A result of Schofield in the case of quivers with relations

Question

Let $Q$ be a quiver without oriented cycles. A result of Schofield says that, for dimension vectors $\alpha$ and $\beta$ of $Q$, $\beta\hookrightarrow\alpha$ iff $\operatorname{ext}(\beta, \alpha-\beta)=0$.

[By $\beta\hookrightarrow\alpha$, I mean that a general representation of dimension vector $\beta$ is a sub representation of a general representation of dimension vector $\alpha$ and by $\operatorname{ext}$, I mean the generic $\operatorname{Ext^1}$]

Now, consider quiver $Q'$ with relations, but without oriented cycles. So, I have a path algebra $\Lambda=\mathbb{K}Q'/I$, where $I$ is an admissible ideal and $\mathbb{K}$ is algebraically closed field.

My question is:

Let $B$ be a brick ($\operatorname{End}_{\Lambda}(B)\cong \mathbb{K})$ which is a general representation of dimension vector $\alpha$ in some irreducible component of $rep_{\alpha}(Q')$. Assume there's an irreducible component of $rep_{\beta}(Q')$, say $\mathcal{C}$, such that a general representation of $\mathcal{C}$ is a non-zero proper sub representation of $B$. Is it true that there exists an irreducible component of $rep_{\alpha-\beta}(Q')$, say $\mathcal{Z}$, such that the generic $\operatorname{Ext^1}$, $\operatorname{ext}(\mathcal{C},\mathcal{Z})=0$?

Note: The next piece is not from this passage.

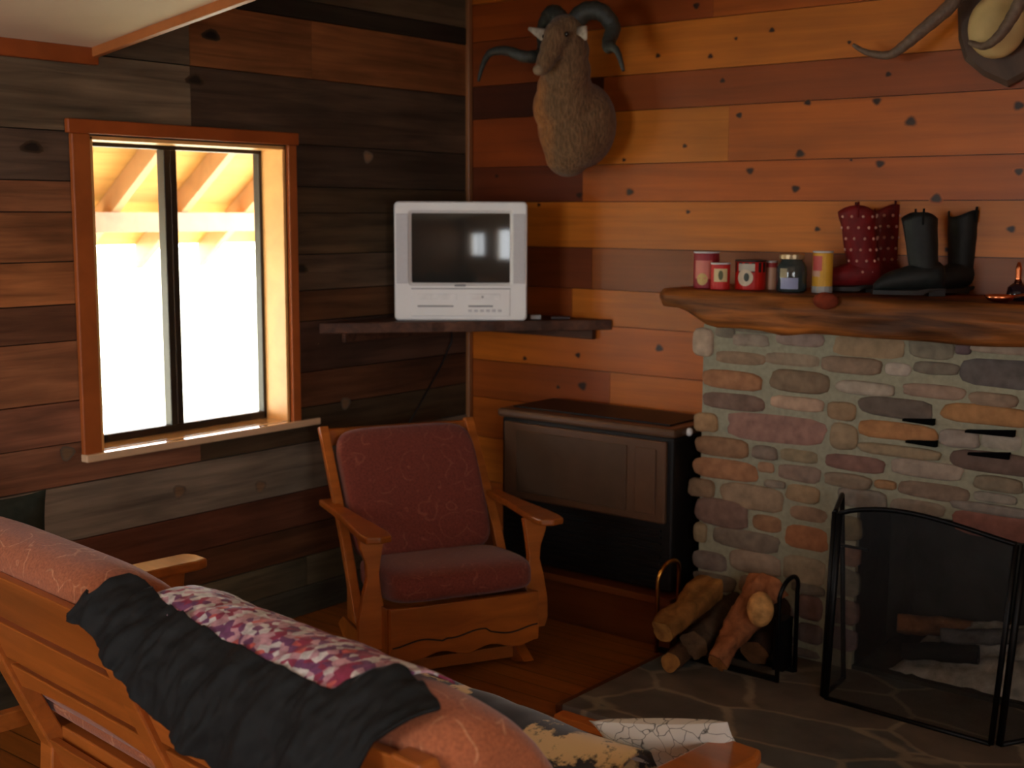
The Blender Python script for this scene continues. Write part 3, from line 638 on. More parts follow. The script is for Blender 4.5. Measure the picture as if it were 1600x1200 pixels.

Edit: I have edited the question based on David's comment.

Edit: The answer of @wcb is a perfectly good counter-example of the question that I had asked before editing my question. I apologize for not posing my question properly.

Answer 1

The question doesn't seem to be a generalization of Schofield's result (which doesn't involve fixing a brick $B$), and seems to be false already for quivers without relations.

Take $Q$ to be the quiver with vertices 1,2,3 and arrows $a:1\to 2$, $b:2\to 3$ and $c:1\to 3$. Let $B$ be the brick with dimension vector $\alpha=(1,1,1)$ with $B(b)=0$ and $B(a),B(c)\neq 0$. There is a unique representation $X$ of dimension $\beta = (0,1,0)$, and it is a subrepresentation of $B$. If $Y$ has dimension $\alpha-\beta = (1,0,1)$ then $\mathrm{Ext}^1(X,Y) \neq 0$, since there is a non-split short exact sequence where the middle term $E$ has dimension $\alpha$ with $E(a)=0$, $E(b)\neq 0$, $E(c) = Y(c)$.